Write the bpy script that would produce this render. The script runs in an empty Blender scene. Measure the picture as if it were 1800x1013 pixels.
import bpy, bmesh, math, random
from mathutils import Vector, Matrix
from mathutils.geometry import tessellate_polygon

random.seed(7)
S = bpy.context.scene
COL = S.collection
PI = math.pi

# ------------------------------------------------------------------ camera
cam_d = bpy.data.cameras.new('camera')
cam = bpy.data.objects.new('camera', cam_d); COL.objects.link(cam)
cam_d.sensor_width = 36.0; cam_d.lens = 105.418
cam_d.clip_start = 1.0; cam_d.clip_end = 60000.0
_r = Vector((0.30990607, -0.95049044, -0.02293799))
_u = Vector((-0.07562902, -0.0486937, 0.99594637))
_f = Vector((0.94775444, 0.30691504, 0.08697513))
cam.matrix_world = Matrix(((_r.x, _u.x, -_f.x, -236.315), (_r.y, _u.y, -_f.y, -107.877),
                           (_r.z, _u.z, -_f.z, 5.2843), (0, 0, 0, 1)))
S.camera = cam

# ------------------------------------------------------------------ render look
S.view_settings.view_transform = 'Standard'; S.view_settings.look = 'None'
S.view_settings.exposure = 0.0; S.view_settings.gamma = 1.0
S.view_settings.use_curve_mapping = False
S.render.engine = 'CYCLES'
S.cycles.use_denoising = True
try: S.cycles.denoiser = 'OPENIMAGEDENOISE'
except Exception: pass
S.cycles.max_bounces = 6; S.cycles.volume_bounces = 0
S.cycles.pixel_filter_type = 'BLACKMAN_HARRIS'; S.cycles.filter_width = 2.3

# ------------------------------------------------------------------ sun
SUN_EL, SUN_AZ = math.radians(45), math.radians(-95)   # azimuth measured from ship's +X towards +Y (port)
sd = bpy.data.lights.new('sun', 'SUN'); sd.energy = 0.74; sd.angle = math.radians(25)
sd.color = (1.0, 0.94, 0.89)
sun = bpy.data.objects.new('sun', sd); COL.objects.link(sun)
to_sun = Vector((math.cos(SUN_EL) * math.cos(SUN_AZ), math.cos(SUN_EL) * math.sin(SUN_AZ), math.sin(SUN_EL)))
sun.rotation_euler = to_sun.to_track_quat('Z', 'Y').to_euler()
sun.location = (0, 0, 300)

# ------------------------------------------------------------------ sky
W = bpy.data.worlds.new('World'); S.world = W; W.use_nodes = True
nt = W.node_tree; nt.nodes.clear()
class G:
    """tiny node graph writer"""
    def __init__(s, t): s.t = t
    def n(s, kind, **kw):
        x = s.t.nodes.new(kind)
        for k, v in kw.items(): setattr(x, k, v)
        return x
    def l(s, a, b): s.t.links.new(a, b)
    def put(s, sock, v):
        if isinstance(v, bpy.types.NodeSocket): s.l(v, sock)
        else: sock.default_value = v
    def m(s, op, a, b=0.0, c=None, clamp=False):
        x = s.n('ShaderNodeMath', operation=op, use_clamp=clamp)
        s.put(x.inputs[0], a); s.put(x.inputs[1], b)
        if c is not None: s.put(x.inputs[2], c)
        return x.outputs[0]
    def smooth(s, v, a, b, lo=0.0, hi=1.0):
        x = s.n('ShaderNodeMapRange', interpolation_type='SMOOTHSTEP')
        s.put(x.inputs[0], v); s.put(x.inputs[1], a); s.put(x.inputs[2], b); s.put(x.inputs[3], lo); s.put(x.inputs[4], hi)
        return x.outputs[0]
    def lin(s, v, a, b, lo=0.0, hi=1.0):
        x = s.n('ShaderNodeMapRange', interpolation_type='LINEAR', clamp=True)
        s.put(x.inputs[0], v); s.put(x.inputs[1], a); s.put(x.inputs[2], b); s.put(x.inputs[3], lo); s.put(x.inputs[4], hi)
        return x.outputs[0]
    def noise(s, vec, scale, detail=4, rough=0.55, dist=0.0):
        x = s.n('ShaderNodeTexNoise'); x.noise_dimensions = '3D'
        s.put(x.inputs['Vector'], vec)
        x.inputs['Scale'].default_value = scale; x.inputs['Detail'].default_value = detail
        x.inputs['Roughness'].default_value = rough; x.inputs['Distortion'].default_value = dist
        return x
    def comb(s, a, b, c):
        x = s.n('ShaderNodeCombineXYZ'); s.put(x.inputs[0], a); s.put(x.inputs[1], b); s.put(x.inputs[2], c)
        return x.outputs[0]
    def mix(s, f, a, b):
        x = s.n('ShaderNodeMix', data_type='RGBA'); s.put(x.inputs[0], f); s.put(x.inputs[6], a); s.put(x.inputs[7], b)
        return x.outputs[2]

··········

Quote the data above verbatim from its first line to the line that includes "PI = math.pi", with both boundary lines retained.

Write the bpy script that would produce this render. The script runs in an empty Blender scene. Measure the picture as if it were 1800x1013 pixels.
import bpy, bmesh, math, random
from mathutils import Vector, Matrix
from mathutils.geometry import tessellate_polygon

random.seed(7)
S = bpy.context.scene
COL = S.collection
PI = math.pi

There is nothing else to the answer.